▶ **What you will do**: Your task is to copy a single run of lines that starts at the line with "What Blender Python" and stops at the line with "COL = SC.collection", keeping both ends. Copy nothing else.

▶ **Exercise materials**:
---

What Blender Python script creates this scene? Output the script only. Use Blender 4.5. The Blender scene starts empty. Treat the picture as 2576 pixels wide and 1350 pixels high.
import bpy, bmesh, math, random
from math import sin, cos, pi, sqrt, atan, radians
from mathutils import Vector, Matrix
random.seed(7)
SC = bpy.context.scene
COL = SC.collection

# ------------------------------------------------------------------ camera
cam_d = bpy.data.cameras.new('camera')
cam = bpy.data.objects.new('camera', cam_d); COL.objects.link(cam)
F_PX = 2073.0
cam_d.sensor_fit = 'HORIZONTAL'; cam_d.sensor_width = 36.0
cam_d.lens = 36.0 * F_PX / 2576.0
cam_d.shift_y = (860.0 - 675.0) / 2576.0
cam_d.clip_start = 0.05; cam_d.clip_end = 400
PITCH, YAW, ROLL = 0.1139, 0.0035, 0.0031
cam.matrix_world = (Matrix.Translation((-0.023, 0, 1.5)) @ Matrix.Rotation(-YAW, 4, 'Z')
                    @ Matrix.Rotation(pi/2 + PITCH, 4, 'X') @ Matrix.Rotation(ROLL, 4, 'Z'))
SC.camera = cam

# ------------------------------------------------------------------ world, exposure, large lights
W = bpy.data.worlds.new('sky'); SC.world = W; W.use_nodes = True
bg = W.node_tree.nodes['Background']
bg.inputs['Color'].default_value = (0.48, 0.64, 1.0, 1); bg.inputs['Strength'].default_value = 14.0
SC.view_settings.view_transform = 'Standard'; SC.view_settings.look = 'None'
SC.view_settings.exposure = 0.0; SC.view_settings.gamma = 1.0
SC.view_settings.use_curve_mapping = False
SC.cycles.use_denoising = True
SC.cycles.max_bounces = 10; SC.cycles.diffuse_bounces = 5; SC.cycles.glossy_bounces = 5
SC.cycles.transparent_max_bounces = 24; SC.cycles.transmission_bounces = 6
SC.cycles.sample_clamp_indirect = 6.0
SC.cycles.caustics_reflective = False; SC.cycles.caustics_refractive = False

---

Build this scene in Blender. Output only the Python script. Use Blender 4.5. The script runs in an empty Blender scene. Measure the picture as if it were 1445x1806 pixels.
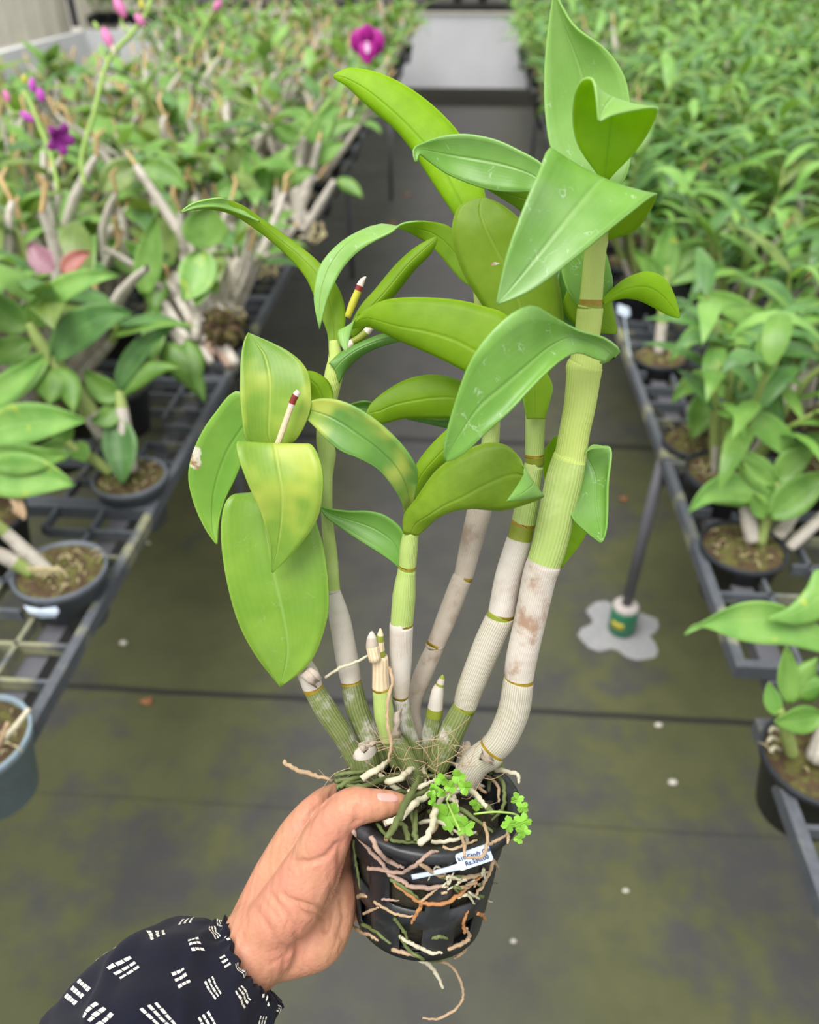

---

▶ **Solution to the problem**:
What Blender Python script creates this scene? Output the script only. Use Blender 4.5. The Blender scene starts empty. Treat the picture as 2576 pixels wide and 1350 pixels high.
import bpy, bmesh, math, random
from math import sin, cos, pi, sqrt, atan, radians
from mathutils import Vector, Matrix
random.seed(7)
SC = bpy.context.scene
COL = SC.collection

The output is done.